Shagbark hickory trees are sometimes planted as ornamental shade trees. They are very slow growers, taking 40 years to reach maturity. Other varieties of hickory trees are the shellbark, bitternut, pignut, mockernut and pecan. Photo courtesy of J. Rosenthal

Laura Dean Bennett
Contributing Writer

Just a few weeks ago, the leaves of the shagbark hickory trees were glowing golden along the edge of my woods, and their nuts are keeping the squirrels busy.

I’ve always admired the shagbarks, even before I knew anything about them.

With those unusual, “shaggy” strips of bark, it’s easy to see how the shagbark hickory got its name.
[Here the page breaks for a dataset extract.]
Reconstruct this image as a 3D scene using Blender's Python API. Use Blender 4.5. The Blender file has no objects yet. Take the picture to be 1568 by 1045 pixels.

Shagbark hickory trees are found throughout Pocahontas County and through most of the Eastern United States and some Midwestern states.

There are five other varieties of hickory trees besides the shagbark – shellbark, bitternut, pignut, mockernut and pecan.

Shagbark is the easiest to identify because of that tell-tale “peeling” shaped bark.

Hickories are members of the walnut family, and they have long provided food for both humans and wildlife.

Their outer husks are very hard and almost impossible to crack, but when ripe, the husks split open and make it easier to get to the edible part.

Black bears, foxes, mice, chipmunks, squirrels, rabbits and a number of birds enjoy the delicious nuts every fall.

They are the preferred food of squirrels and provide between five and 10 percent of the diet of eastern chipmunks.

I’ve even heard tell of some dogs trying to chew them.

Yes, hickories are useful indeed.

The foliage of hickory trees is browsed by deer when other food is scarce.

And the trunks are used by some bats, who make their homes in the snug crevices beneath the loose bark.

Hickory wood makes an excellent source of heat for our homes and is an excellent charcoal-producing wood.

It has a high heat value – it burns evenly, and produces a long-lasting steady heat.

And it gives food a wonderful hickory-smoked flavor.

Think about it – where would we be without hickory smoked bacon?

Hickory wood is known for its strength, and no commercial species of wood is equal to its strength and hardness.

Andrew Jackson, who was a major general during the War of 1812 and our seventh U.S. president, was nicknamed “Old Hickory” because he was said to be as tough as a hickory tree.

Commercial uses for hickory lumber are many.

It’s used to make furniture, flooring and tool handles.

Its strength and shock resistance make it suitable for specialty products such as ladder rungs, dowels, athletic goods and gymnasium equipment.

Shagbark hickories are usually scattered throughout a forest of oaks, pines and maples.

They are sometimes plant-ed as ornamental shade trees, but they are very slow growers (they take 40 years to reach maturity and start producing nuts) and their tendency to shed may turn off some homeowners.

The average height of a shagbark hickory is between 60 and 80 feet, but they can reach a height of 120 feet.

Their average lifespan is 200 years, but some longer-lived shagbarks can continue to produce their seeds (nuts) until 300 years of age.

Shagbark hickory has other uses, too.

The fresh, young shoots of the foliage has been steamed to make an inhalant for treating headaches.

A decoction of the bark has been taken internally to treat rheumatism and also used as a poultice for rheumatic joints.

We all know they are flavorful and sweet and can be baked in muffins, cakes and pies.

For a shagbark hickory pie, just substitute shagbark nuts (or any hickory nuts) for the pecans in a pecan pie recipe.

Like other hickory nuts, they can be ground into a meal and used to thicken soups or bake bread.

A hickory nut “milk” can also be made from the nuts which can be used as a spread on bread or a glaze on vegetables.

Hickory nuts ripen in late autumn and can be stored for up to two years in a cool, dry cellar if you’re too busy to grind them or bake with them right away.

And the sap of the shagbark hickory is sweet, too.

Like maple sap, it is tapped in the spring and can be made into a syrup.

Shagbark hickory syrup is one of those old-timey things that no one hears about anymore.

At least I had never heard of it.

It’s made by boiling the bark.

And you can make a coffee-like drink from the bark, too.

I came across an old recipe you might want to keep in mind while you’re gathering your hickory nuts this fall.

Shagbark Hickory Syrup

Gather a basket full of bark from a hickory tree, knock off any bugs and wash them clean.

Break it into small pieces.

Roast the bark in the oven, then make a decoction by soaking the bark in several inches of very hot water heated to just before boiling. Do not boil, do not even simmer.

After the water turns dark, remove the bark from the water, strain the liquid and return it to the pot.

Continue to decoct until it is an even darker color. Add a pinch of cream of tartar to keep it from crystallizing.

For each cup, add two cups of sugar. Stir until completely dissolved. Remove from heat.

While still hot, pour into prepared jars and use the canning process to seal.

Enjoy as you would any syrup and especially enjoy bragging that you made it yourself!